Thursday, September 11, 2014

Conflating learning with test score production

An excellent article that details the rift within psychometrics that standardized testing has created. Even psychometricians are saying that our nation's standardized tests, specifically those designed by Pearson Learning Systems, are excellent measures of how well students know how to take tests, but say very little about how much they have learned in the classroom. And it is not going over well when they say that.

What do you think of this in light of our specific focus on supporting literacy development? How can we widen what counts as intelligence when the stakes are high in just one code (SAE)?

http://www.texasobserver.org/walter-stroup-standardized-testing-pearson/

1 comment:

  1. I agree with the criticism of the state of the test score reverence that arises from Dr. Stroup's findings.

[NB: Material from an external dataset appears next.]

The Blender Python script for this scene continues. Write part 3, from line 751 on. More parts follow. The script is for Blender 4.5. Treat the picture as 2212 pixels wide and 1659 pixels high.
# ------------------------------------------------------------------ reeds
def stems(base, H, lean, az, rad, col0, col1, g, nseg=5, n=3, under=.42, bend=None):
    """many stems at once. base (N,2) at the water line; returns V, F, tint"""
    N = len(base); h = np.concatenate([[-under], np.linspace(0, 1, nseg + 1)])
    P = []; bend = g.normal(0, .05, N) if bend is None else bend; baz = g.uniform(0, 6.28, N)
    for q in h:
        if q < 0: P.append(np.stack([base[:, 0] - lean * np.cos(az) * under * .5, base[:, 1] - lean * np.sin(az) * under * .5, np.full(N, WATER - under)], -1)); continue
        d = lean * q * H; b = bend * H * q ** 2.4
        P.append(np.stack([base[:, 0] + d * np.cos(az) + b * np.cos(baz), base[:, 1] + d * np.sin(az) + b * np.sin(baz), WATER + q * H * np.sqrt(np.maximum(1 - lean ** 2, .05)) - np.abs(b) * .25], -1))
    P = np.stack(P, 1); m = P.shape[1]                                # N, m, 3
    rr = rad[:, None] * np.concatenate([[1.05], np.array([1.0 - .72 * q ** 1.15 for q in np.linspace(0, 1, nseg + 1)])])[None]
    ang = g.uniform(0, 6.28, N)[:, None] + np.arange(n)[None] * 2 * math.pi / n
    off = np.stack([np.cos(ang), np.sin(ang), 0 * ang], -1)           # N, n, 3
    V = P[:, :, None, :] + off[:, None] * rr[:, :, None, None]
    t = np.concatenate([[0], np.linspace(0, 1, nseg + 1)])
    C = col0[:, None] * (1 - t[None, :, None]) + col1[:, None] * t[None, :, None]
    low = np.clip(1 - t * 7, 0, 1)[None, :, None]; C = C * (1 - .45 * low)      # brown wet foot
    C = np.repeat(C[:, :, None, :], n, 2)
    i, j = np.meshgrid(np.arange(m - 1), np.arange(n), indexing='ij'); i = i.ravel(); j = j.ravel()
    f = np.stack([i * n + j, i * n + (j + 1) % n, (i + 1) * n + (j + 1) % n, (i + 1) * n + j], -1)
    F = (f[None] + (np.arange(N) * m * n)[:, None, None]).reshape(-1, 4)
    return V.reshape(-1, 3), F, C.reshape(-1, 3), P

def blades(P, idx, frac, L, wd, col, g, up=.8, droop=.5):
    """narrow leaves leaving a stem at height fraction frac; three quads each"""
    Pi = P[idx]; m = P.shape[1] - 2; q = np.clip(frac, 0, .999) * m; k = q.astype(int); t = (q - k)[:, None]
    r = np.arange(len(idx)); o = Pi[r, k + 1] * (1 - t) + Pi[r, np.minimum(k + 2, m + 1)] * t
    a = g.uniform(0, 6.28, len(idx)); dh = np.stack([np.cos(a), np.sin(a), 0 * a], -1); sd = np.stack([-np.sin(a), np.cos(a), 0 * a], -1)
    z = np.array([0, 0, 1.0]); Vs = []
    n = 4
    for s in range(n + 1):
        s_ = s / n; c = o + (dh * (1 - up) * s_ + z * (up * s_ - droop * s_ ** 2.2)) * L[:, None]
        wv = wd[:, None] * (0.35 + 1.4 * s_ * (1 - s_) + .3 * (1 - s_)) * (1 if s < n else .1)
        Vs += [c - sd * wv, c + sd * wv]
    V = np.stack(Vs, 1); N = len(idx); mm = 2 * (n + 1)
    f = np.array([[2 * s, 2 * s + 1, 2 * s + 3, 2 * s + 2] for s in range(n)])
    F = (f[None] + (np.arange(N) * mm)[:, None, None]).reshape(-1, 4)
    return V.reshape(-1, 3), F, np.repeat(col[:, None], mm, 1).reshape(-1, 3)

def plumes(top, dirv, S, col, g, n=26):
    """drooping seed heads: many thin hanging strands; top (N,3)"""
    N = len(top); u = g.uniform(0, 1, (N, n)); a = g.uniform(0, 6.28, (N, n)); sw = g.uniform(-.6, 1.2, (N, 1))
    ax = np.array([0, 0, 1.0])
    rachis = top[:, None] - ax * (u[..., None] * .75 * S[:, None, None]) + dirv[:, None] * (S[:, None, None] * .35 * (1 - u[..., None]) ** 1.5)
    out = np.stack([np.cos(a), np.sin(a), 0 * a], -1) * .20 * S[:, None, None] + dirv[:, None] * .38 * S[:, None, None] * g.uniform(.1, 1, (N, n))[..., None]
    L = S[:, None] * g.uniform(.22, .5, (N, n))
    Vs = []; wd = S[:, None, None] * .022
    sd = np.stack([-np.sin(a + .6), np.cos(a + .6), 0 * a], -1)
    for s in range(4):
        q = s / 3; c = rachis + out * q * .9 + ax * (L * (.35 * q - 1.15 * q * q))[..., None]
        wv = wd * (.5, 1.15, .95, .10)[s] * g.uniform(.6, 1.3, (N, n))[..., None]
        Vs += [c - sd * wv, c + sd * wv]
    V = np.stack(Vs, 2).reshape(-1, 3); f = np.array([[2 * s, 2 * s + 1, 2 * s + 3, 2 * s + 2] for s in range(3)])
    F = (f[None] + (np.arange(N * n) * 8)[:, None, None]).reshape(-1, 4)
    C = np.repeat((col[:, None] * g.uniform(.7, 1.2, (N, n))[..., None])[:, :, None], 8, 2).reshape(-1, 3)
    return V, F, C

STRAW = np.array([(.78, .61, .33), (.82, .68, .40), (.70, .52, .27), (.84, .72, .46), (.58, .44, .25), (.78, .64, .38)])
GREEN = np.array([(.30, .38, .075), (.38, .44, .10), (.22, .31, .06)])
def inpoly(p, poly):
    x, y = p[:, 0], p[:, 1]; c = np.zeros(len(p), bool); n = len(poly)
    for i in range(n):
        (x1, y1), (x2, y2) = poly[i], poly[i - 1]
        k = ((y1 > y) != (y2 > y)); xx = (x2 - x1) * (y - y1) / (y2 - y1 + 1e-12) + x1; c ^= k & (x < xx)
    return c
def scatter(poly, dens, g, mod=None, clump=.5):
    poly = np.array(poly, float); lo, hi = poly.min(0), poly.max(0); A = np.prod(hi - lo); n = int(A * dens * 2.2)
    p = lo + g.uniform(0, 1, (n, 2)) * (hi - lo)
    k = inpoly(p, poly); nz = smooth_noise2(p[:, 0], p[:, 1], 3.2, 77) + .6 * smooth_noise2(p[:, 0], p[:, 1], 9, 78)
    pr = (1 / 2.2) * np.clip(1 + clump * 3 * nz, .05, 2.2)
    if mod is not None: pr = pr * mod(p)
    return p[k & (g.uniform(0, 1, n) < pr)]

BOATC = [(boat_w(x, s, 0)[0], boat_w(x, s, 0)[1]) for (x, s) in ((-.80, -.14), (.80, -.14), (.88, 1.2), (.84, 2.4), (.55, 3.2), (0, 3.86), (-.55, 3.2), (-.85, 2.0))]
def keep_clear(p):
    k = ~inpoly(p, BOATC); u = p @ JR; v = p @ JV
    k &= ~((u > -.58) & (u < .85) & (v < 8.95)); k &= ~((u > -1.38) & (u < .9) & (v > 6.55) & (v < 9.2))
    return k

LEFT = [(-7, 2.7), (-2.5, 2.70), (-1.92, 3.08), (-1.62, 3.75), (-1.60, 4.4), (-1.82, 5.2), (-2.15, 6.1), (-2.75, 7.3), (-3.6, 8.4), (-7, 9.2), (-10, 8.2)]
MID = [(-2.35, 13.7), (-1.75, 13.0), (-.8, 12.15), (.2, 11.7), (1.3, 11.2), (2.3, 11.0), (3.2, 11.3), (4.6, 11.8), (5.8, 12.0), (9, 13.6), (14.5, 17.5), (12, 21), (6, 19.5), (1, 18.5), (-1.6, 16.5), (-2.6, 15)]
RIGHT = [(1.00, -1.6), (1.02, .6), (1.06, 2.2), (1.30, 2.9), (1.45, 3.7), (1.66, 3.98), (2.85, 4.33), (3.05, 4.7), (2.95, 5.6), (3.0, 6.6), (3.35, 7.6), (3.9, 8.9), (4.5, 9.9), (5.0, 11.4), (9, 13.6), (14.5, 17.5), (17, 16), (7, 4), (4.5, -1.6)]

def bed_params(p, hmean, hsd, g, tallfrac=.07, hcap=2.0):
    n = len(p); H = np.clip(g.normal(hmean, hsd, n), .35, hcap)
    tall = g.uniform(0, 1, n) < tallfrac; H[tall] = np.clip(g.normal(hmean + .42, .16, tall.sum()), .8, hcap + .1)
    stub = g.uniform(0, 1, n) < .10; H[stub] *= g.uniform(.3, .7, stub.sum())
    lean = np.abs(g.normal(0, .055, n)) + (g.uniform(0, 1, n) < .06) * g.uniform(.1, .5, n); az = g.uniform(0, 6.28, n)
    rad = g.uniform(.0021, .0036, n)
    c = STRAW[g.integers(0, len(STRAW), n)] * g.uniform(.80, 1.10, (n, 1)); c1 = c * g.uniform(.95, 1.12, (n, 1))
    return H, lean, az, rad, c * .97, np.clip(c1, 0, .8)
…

I simultaneously acknowledge the challenge of expanding a conception of learning and literacy in the contemporary paradigm of US education that places such heavy emphasis on numerical data as "truth". Much like a uni-dimensional perception of literacy that is based on holding conversation or the adequate/correct regurgitation of information, it hides the other layers that (ideally) comes with literacy: comprehension and application to one's life. In class our first day, our groups all conceived literacy as a tool that extends beyond reading and writing. While we cannot revolutionize the system in one go, I believe that we can help expand our (both ourselves as teachers and our students) collective conceptions and values of knowledge by validating and recognizing our students' collection of skills and interests. We can do this with the assignments and projects we assign, with the sources we integrate into the classroom, the decorations on our walls and a constant interest in bridging the learning to their lives wherever and whenever we can.